This course teaches you lodash by rewriting imperative code to functional code using lodash.
Under the 'course' folder you will find many labs, each lab has some imperative code which needs to be rewritten, each lab also has unit tests which currently succeed. Your job is to make sure the tests keep passing whilst rewriting the code to use lodash.
Note that you NEVER have to change a unit test! You must solve the lab by not touching the test at all!
Make sure you have Node.js installed. This will include NPM (node package manager).
This course was tested on Node: 4.2.6, 5.3.0, 6.2.2, and 6.3.1.
Install bower via npm:
npm install -g bower
First install the Node dependencies:
npm install
Then install the Bower dependencies:
bower install
Run the following command in your terminal to get started:
npm start
This should start up 'karma' and run all the unit tests. You should see that all tests are currently passing.
npm start
will watch the 'lab' files for changes and rerun the tests
if they change. You can now start working on the labs.

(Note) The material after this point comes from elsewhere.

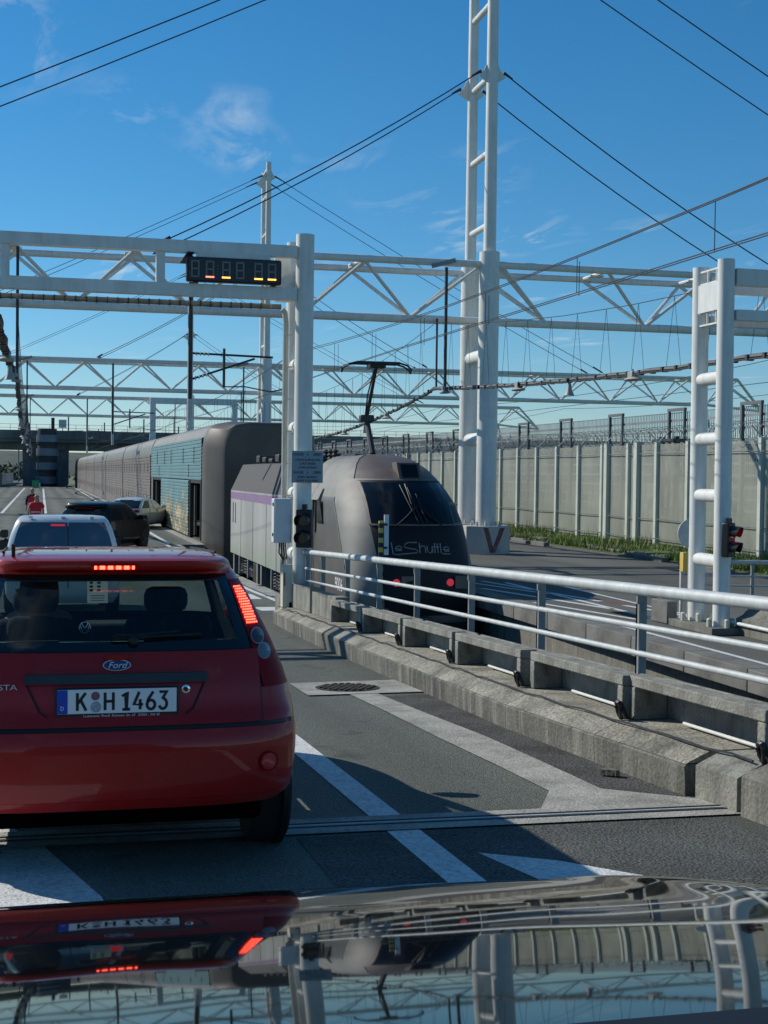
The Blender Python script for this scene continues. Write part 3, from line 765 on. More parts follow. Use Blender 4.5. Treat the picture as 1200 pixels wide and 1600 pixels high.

Alternatively you can run the test only once via npm test
. This will
quit back to the command line after the test have ran.
Note: only the failing tests are reported for both npm start
and npm test
.
This way you don't need to do that much scrolling when working on a lab.
If you run the tests via npm start
you can debug your tests in your
browser. Chrome's devtools are especially useful.
When you run npm start
you will see something like this appearing
on your terminal:
Karma v0.13.22 server started at http://localhost:9002/
This means that karma can be found on http://localhost:9002/
, open
it in your browser.
This will show you a page with a header containing the text: 'Karma v0.13.22'. On the right you will find a big 'debug' button, press this.
This will open a new tab, each time you reload this page it will re-run
all the tests. Open your developer tools, in Chrome, find the sources
tab
and open it. In this tab you should find an file explorer, find the file
for the lab you want to debug.
For lab 1 this would be 01-camel-case.js[sm]
. Now you can set breakpoints
in the lab file, refesh the page to run the tests again, and it should
break on the code.
Once you are on the breakpoint you can start digging around in the
console
by entering expressions there. You should have access to
all variables which are on the scope of the current breakpoint.
The solutions can be found in the solutions branch. It is recommended to view the solutions after the workshop is over.